Information supplied
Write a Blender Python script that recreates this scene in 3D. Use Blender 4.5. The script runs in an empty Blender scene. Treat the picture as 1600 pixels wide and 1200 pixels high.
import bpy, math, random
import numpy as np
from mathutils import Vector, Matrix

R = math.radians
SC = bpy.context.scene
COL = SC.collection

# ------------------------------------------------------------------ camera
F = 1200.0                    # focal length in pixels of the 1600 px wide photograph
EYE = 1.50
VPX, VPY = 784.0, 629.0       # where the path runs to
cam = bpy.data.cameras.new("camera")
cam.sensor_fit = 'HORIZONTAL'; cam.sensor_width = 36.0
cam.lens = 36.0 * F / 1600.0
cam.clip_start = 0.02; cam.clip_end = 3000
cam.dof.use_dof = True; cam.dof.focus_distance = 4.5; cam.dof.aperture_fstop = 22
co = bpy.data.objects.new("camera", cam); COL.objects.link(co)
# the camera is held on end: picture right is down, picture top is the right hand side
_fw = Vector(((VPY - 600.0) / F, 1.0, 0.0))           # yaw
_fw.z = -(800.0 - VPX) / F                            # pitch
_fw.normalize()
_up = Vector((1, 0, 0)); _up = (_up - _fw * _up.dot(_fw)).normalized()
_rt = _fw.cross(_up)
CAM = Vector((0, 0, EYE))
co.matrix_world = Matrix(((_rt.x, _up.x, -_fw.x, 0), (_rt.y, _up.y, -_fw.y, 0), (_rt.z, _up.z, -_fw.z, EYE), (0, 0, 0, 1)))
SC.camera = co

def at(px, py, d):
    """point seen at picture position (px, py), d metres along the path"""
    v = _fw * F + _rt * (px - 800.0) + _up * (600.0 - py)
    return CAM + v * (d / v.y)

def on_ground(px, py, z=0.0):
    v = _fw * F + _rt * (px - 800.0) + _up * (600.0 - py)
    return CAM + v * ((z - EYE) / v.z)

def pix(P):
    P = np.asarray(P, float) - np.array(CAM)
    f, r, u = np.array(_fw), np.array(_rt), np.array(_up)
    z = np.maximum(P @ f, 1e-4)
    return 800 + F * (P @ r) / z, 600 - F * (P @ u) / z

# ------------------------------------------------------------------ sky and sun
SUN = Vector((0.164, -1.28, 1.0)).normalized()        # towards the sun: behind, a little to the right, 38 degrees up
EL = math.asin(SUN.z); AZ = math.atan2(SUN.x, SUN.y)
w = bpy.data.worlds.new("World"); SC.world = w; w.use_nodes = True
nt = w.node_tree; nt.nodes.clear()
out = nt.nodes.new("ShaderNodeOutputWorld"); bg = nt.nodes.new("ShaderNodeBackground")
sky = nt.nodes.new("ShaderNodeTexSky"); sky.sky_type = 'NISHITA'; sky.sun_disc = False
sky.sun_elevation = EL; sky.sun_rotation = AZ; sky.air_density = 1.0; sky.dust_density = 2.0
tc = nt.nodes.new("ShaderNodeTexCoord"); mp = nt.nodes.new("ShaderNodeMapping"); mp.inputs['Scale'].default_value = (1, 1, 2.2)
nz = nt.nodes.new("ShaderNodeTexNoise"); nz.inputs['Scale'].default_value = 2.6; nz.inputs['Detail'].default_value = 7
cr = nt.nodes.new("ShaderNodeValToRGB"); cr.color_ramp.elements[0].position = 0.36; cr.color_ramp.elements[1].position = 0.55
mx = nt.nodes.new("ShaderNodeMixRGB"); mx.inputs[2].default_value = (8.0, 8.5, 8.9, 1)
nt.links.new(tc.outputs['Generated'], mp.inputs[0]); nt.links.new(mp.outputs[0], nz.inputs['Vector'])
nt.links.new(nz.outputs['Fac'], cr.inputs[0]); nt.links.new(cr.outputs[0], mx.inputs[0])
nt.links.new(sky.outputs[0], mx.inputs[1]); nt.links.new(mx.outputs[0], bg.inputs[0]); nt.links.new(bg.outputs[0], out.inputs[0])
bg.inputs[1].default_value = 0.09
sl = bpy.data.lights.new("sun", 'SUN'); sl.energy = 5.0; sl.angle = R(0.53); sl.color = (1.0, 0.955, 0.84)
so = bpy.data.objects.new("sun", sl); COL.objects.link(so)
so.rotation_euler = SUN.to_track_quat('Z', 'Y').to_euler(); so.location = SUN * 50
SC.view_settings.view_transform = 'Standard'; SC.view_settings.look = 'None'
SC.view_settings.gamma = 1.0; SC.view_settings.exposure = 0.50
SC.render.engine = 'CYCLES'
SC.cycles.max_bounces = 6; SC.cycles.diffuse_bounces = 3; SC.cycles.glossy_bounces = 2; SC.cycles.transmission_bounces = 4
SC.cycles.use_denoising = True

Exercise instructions
Extract all of the data above without altering anything.

Exercise output
Write a Blender Python script that recreates this scene in 3D. Use Blender 4.5. The script runs in an empty Blender scene. Treat the picture as 1600 pixels wide and 1200 pixels high.
import bpy, math, random
import numpy as np
from mathutils import Vector, Matrix

R = math.radians
SC = bpy.context.scene
COL = SC.collection

# ------------------------------------------------------------------ camera
F = 1200.0                    # focal length in pixels of the 1600 px wide photograph
EYE = 1.50
VPX, VPY = 784.0, 629.0       # where the path runs to
cam = bpy.data.cameras.new("camera")
cam.sensor_fit = 'HORIZONTAL'; cam.sensor_width = 36.0
cam.lens = 36.0 * F / 1600.0
cam.clip_start = 0.02; cam.clip_end = 3000
cam.dof.use_dof = True; cam.dof.focus_distance = 4.5; cam.dof.aperture_fstop = 22
co = bpy.data.objects.new("camera", cam); COL.objects.link(co)
# the camera is held on end: picture right is down, picture top is the right hand side
_fw = Vector(((VPY - 600.0) / F, 1.0, 0.0))           # yaw
_fw.z = -(800.0 - VPX) / F                            # pitch
_fw.normalize()
_up = Vector((1, 0, 0)); _up = (_up - _fw * _up.dot(_fw)).normalized()
_rt = _fw.cross(_up)
CAM = Vector((0, 0, EYE))
co.matrix_world = Matrix(((_rt.x, _up.x, -_fw.x, 0), (_rt.y, _up.y, -_fw.y, 0), (_rt.z, _up.z, -_fw.z, EYE), (0, 0, 0, 1)))
SC.camera = co

def at(px, py, d):
    """point seen at picture position (px, py), d metres along the path"""
    v = _fw * F + _rt * (px - 800.0) + _up * (600.0 - py)
    return CAM + v * (d / v.y)

def on_ground(px, py, z=0.0):
    v = _fw * F + _rt * (px - 800.0) + _up * (600.0 - py)
    return CAM + v * ((z - EYE) / v.z)

def pix(P):
    P = np.asarray(P, float) - np.array(CAM)
    f, r, u = np.array(_fw), np.array(_rt), np.array(_up)
    z = np.maximum(P @ f, 1e-4)
    return 800 + F * (P @ r) / z, 600 - F * (P @ u) / z

# ------------------------------------------------------------------ sky and sun
SUN = Vector((0.164, -1.28, 1.0)).normalized()        # towards the sun: behind, a little to the right, 38 degrees up
EL = math.asin(SUN.z); AZ = math.atan2(SUN.x, SUN.y)
w = bpy.data.worlds.new("World"); SC.world = w; w.use_nodes = True
nt = w.node_tree; nt.nodes.clear()
out = nt.nodes.new("ShaderNodeOutputWorld"); bg = nt.nodes.new("ShaderNodeBackground")
sky = nt.nodes.new("ShaderNodeTexSky"); sky.sky_type = 'NISHITA'; sky.sun_disc = False
sky.sun_elevation = EL; sky.sun_rotation = AZ; sky.air_density = 1.0; sky.dust_density = 2.0
tc = nt.nodes.new("ShaderNodeTexCoord"); mp = nt.nodes.new("ShaderNodeMapping"); mp.inputs['Scale'].default_value = (1, 1, 2.2)
nz = nt.nodes.new("ShaderNodeTexNoise"); nz.inputs['Scale'].default_value = 2.6; nz.inputs['Detail'].default_value = 7
cr = nt.nodes.new("ShaderNodeValToRGB"); cr.color_ramp.elements[0].position = 0.36; cr.color_ramp.elements[1].position = 0.55
mx = nt.nodes.new("ShaderNodeMixRGB"); mx.inputs[2].default_value = (8.0, 8.5, 8.9, 1)
nt.links.new(tc.outputs['Generated'], mp.inputs[0]); nt.links.new(mp.outputs[0], nz.inputs['Vector'])
nt.links.new(nz.outputs['Fac'], cr.inputs[0]); nt.links.new(cr.outputs[0], mx.inputs[0])
nt.links.new(sky.outputs[0], mx.inputs[1]); nt.links.new(mx.outputs[0], bg.inputs[0]); nt.links.new(bg.outputs[0], out.inputs[0])
bg.inputs[1].default_value = 0.09
sl = bpy.data.lights.new("sun", 'SUN'); sl.energy = 5.0; sl.angle = R(0.53); sl.color = (1.0, 0.955, 0.84)
so = bpy.data.objects.new("sun", sl); COL.objects.link(so)
so.rotation_euler = SUN.to_track_quat('Z', 'Y').to_euler(); so.location = SUN * 50
SC.view_settings.view_transform = 'Standard'; SC.view_settings.look = 'None'
SC.view_settings.gamma = 1.0; SC.view_settings.exposure = 0.50
SC.render.engine = 'CYCLES'
SC.cycles.max_bounces = 6; SC.cycles.diffuse_bounces = 3; SC.cycles.glossy_bounces = 2; SC.cycles.transmission_bounces = 4
SC.cycles.use_denoising = True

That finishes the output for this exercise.